Ein Kloster für Kaisertöchter
Gegründet wurde die Abtei San Salvatore im Jahr 753 vom späteren Langobardenkönig Desiderius und seiner Ehefrau Ansa. Zu diesem Zeitpunkt war Desiderius noch Herzog von Brescia, hatte den Aufstieg zum König noch vor sich und auch den bitteren Fall. Letzterer spiegelt sich in der Geschichte der Desiderata, einer Tochter des Herrscherpaares. Der Überlieferung zufolge soll auch sie sich in das von den Eltern gegründete Kloster zurückgezogen haben, nachdem sie von Karl dem Großen, ihrem Gemahl, verstoßen worden war. Aus Machtkalkül hatte sich der Frankenherrscher von der Angetrauten losgesagt und damit sein Bündnis mit den Langobarden gelöst. 774, drei Jahre nach dem Ehe-Aus, kam es zur entscheidenden Schlacht. Karls Heer trug den Sieg davon. Das Ende der Langobardenherrschaft war besiegelt. Das Kloster San Salvatore, in dem heute das reich gefüllte Stadtmuseum residiert, genoss jedoch weiterhin viele Privilegien und wurde zur Prestige-Adresse für Adelsdamen von nah und fern. Kaisertöchter und Kaiserwitwen fanden hier als Äbtissinnen eine standesgemäße Aufgabe.

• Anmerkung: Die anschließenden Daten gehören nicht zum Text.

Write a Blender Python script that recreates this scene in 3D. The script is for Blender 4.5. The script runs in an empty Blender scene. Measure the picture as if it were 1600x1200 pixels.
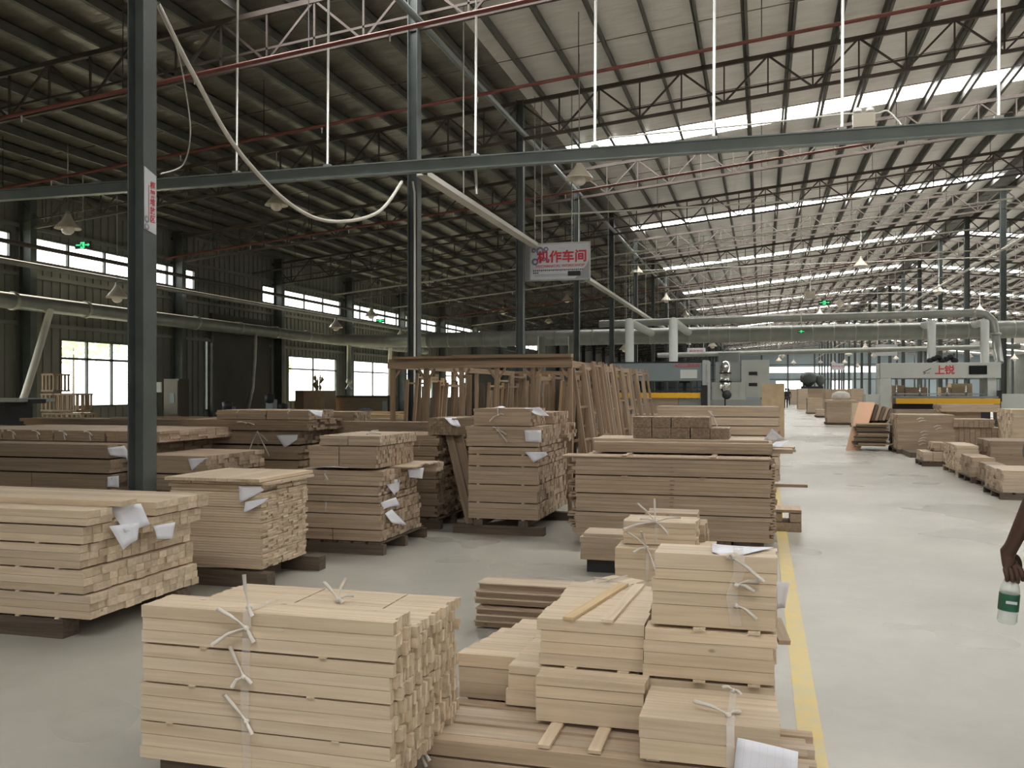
import bpy, math, random
from mathutils import Vector, Matrix
random.seed(7)
S = bpy.context.scene
COL = S.collection

# ------------------------------------------------------------------ camera, sky, sun, exposure
FPX = 1420.0                      # focal length in pixels of the 1600 px wide frame
YAW = math.atan(390 / FPX)        # the aisle runs along +Y; the camera looks a little to its left
CA, SA = math.cos(YAW), math.sin(YAW)
EYE = 1.55
cam_d = bpy.data.cameras.new('camera'); cam = bpy.data.objects.new('camera', cam_d); COL.objects.link(cam)
cam.location = (0, 0, EYE); cam.rotation_euler = (math.radians(90), 0, YAW)
cam_d.sensor_width = 36; cam_d.lens = 36 * FPX / 1600; cam_d.shift_y = 10 / 1600
cam_d.clip_start = 0.05; cam_d.clip_end = 600
S.camera = cam
S.view_settings.view_transform = 'Standard'; S.view_settings.look = 'None'
S.view_settings.gamma = 1; S.view_settings.use_curve_mapping = False
S.view_settings.exposure = 0.0
S.cycles.use_denoising = True
S.cycles.max_bounces = 8; S.cycles.diffuse_bounces = 6; S.cycles.glossy_bounces = 3
S.cycles.transparent_max_bounces = 12; S.cycles.sample_clamp_indirect = 6
W = bpy.data.worlds.new('overcast_sky'); S.world = W; W.use_nodes = True
bg = W.node_tree.nodes['Background']; bg.inputs[0].default_value = (1.0, 0.975, 0.93, 1); bg.inputs[1].default_value = 6.0
sun_d = bpy.data.lights.new('sun', 'SUN'); sun = bpy.data.objects.new('sun', sun_d); COL.objects.link(sun)
sun_d.energy = 26; sun_d.angle = 0.01; sun_d.color = (1.0, 0.86, 0.66)
sun.rotation_euler = Vector((-1.0, 0.95, 0.75)).to_track_quat('Z', 'Y').to_euler()
SKYLIGHT_GLOW = 18.0

def XY(px, D):                    # a column of the picture at depth D -> ground position
    xr = (px - 800) / FPX * D
    return xr * CA - D * SA, xr * SA + D * CA
def ZZ(py, D):
    return EYE - (py - 610) / FPX * D

# ------------------------------------------------------------------ materials
MATS = {}
def nmat(name):
    m = bpy.data.materials.new(name); m.use_nodes = True
    nt = m.node_tree; b = nt.nodes['Principled BSDF']
    MATS[name] = m
    return m, nt, b
def nd(nt, t, **kw):
    n = nt.nodes.new(t)
    for k, v in kw.items():
        if k in ('operation', 'blend_type', 'data_type', 'attribute_name', 'noise_dimensions', 'wave_type', 'bands_direction', 'feature'): setattr(n, k, v)
        else: n.inputs[k].default_value = v
    return n
def plain(name, col, rough=0.6, metal=0.0, var=0.0, nscale=8.0, bump=0.0, spec=0.4):
    m, nt, b = nmat(name)
    b.inputs['Roughness'].default_value = rough; b.inputs['Metallic'].default_value = metal
    b.inputs['Specular IOR Level'].default_value = spec
    b.inputs['Base Color'].default_value = (*col, 1)
    if var or bump:
        tc = nt.nodes.new('ShaderNodeTexCoord')
        n = nd(nt, 'ShaderNodeTexNoise', Scale=nscale, Detail=4.0)
        nt.links.new(tc.outputs['Object'], n.inputs['Vector'])
        if var:
            r = nt.nodes.new('ShaderNodeMapRange'); r.inputs[1].default_value = .3; r.inputs[2].default_value = .7
            r.inputs[3].default_value = 1 - var; r.inputs[4].default_value = 1 + var
            nt.links.new(n.outputs[0], r.inputs[0])
            h = nt.nodes.new('ShaderNodeHueSaturation'); h.inputs['Color'].default_value = (*col, 1)
            nt.links.new(r.outputs[0], h.inputs['Value']); nt.links.new(h.outputs[0], b.inputs['Base Color'])
        if bump:
            bp = nd(nt, 'ShaderNodeBump', Strength=bump, Distance=.02)
            nt.links.new(n.outputs[0], bp.inputs['Height']); nt.links.new(bp.outputs[0], b.inputs['Normal'])
    return m
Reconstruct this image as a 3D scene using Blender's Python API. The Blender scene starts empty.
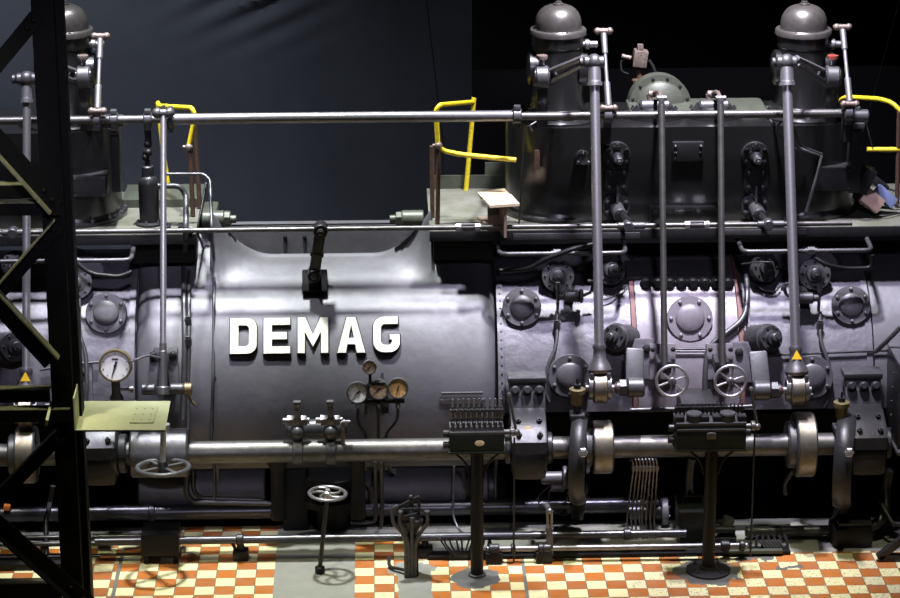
import bpy, bmesh, math, random
from mathutils import Vector, Matrix
random.seed(7)
PI = math.pi
C = bpy.context.scene.collection
# ------------------------------------------------------------------ camera
F = 2600.0
CAM = Vector((0, -20, 8.64)); PITCH = math.radians(18); YAW = math.radians(1.63); ROLL = 0.003
fw = Vector((math.sin(YAW)*math.cos(PITCH), math.cos(YAW)*math.cos(PITCH), -math.sin(PITCH)))
r0 = Vector((math.cos(YAW), -math.sin(YAW), 0)); u0 = r0.cross(fw)
rt = (r0 - ROLL*u0).normalized(); up = rt.cross(fw)
cd = bpy.data.cameras.new('camera'); cam = bpy.data.objects.new('camera', cd); C.objects.link(cam)
cd.sensor_width = 36; cd.lens = F/900*36; cd.clip_end = 200
M = Matrix((rt, up, -fw)).transposed().to_4x4(); M.translation = CAM
cam.matrix_world = M
S = bpy.context.scene; S.camera = cam
S.view_settings.view_transform = 'Standard'; S.view_settings.look = 'None'; S.view_settings.gamma = 1
S.view_settings.use_curve_mapping = False
def ray(px, py):
    return fw + rt*((px-450)/F) - up*((py-299)/F)
def P(px, py, Y):
    d = ray(px, py); return CAM + d*((Y-CAM.y)/d.y)
def PZ(px, py, Z):
    d = ray(px, py); return CAM + d*((Z-CAM.z)/d.z)
def hx(px, Y, z):
    a = (px-450)/F; dy = Y-CAM.y; dz = z-CAM.z
    return (a*(fw.y*dy+fw.z*dz)-(rt.y*dy+rt.z*dz))/(rt.x-a*fw.x)
YC, ZC, R = 1.40, 0.99, 1.15
def CY(px, py, r=R):
    d = ray(px, py); oy = CAM.y-YC; oz = CAM.z-ZC
    a = d.y*d.y+d.z*d.z; b = oy*d.y+oz*d.z; c = oy*oy+oz*oz-r*r
    disc = b*b-a*c
    t = (-b-math.sqrt(max(disc, 0)))/a
    p = CAM+d*t
    return p, Vector((0, p.y-YC, p.z-ZC)).normalized()
k = 1/123.0
XA, YA, ZA = Vector((1,0,0)), Vector((0,1,0)), Vector((0,0,1))
def face(e):
    e = math.radians(e); return Vector((0, -math.cos(e), math.sin(e)))
# ------------------------------------------------------------------ materials
def mat(name, col, rough=.5, metal=0., spec=.5, noise=0., nscale=8., bump=0., bscale=30., col2=None, emit=None, coat=0.):
    m = bpy.data.materials.new(name); m.use_nodes = True; nt = m.node_tree; N = nt.nodes; L = nt.links
    b = N['Principled BSDF']
    b.inputs['Base Color'].default_value = (*col, 1); b.inputs['Roughness'].default_value = rough
    b.inputs['Metallic'].default_value = metal; b.inputs['Specular IOR Level'].default_value = spec
    b.inputs['Coat Weight'].default_value = coat; b.inputs['Coat Roughness'].default_value = .22
    tc = N.new('ShaderNodeTexCoord')
    if noise or col2:
        n = N.new('ShaderNodeTexNoise'); n.inputs['Scale'].default_value = nscale; n.inputs['Detail'].default_value = 6
        n.inputs['Roughness'].default_value = .65
        L.new(tc.outputs['Object'], n.inputs['Vector'])
        r = N.new('ShaderNodeValToRGB'); r.color_ramp.elements[0].position = .35; r.color_ramp.elements[1].position = .7
        c2 = col2 or tuple(c*(1-noise) for c in col)
        r.color_ramp.elements[0].color = (*col, 1); r.color_ramp.elements[1].color = (*c2, 1)
        L.new(n.outputs['Fac'], r.inputs['Fac']); L.new(r.outputs['Color'], b.inputs['Base Color'])
        mr = N.new('ShaderNodeMapRange'); mr.inputs['To Min'].default_value = max(rough-.1, .05); mr.inputs['To Max'].default_value = min(rough+.12, 1)
        L.new(n.outputs['Fac'], mr.inputs['Value']); L.new(mr.outputs['Result'], b.inputs['Roughness'])
    if bump:
        n2 = N.new('ShaderNodeTexNoise'); n2.inputs['Scale'].default_value = bscale; n2.inputs['Detail'].default_value = 4
        L.new(tc.outputs['Object'], n2.inputs['Vector'])
        bp = N.new('ShaderNodeBump'); bp.inputs['Strength'].default_value = bump; bp.inputs['Distance'].default_value = .02
        L.new(n2.outputs['Fac'], bp.inputs['Height']); L.new(bp.outputs['Normal'], b.inputs['Normal'])
    if emit:
        b.inputs['Emission Color'].default_value = (*col, 1); b.inputs['Emission Strength'].default_value = emit
    return m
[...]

Heute gilt die im Laufe der Zeit mehrfach erneuerte und umgestaltete Klosterkirche als eines der wichtigsten Beispiele religiöser Architektur des Hochmittelalters. Die Krypta, einst zur Aufbewahrung der Reliquien der hl. Julia erschaffen, war im Mittelalter vielfrequentierte Pilgerstätte und ist auch heute noch einer der beeindruckendsten Orte des Klosterkomplexes. Ebenfalls von großer Bedeutung ist die im 12. Jahrhundert errichtete Kirche Santa Maria in Solario, in der ursprünglich der Klosterschatz aufbewahrt wurde. Heute sind hier Meisterwerke der langobardischen Goldschmiedekunst zu sehen – allen voran das über und über mit Edelsteinen dekorierte „Desideriuskreuz“ unter der beeindruckenden Himmelskuppel.
Power-Kekse zum Jubiläum
Nach Desiderius benannt wurden auch „I Desideri“, Kekse, die Brescianer Bäcker in Kooperation mit Kultur-Institutionen zur Feier des Welterbe-Jubiläums kreiert haben. Der Clou: Das Kleingebäck wird mit nahrhaften Ingredienzien gebacken, die schon in der Küche der Langobarden für Süßspeisen verwendet wurden – getrocknete Früchte, Kastanien und Nüsse. Die Verpackungen, in denen das Gebäck angeboten wird, hat der Künstler Levente Tani bebildert, der bereits etliche Illustrationen für das Langobarden-Welterbe gefertigt hat. So zieren Desiderius und Ansa die Tütchen. Der König reicht seiner Königin mit feierlicher Geste einen Keks.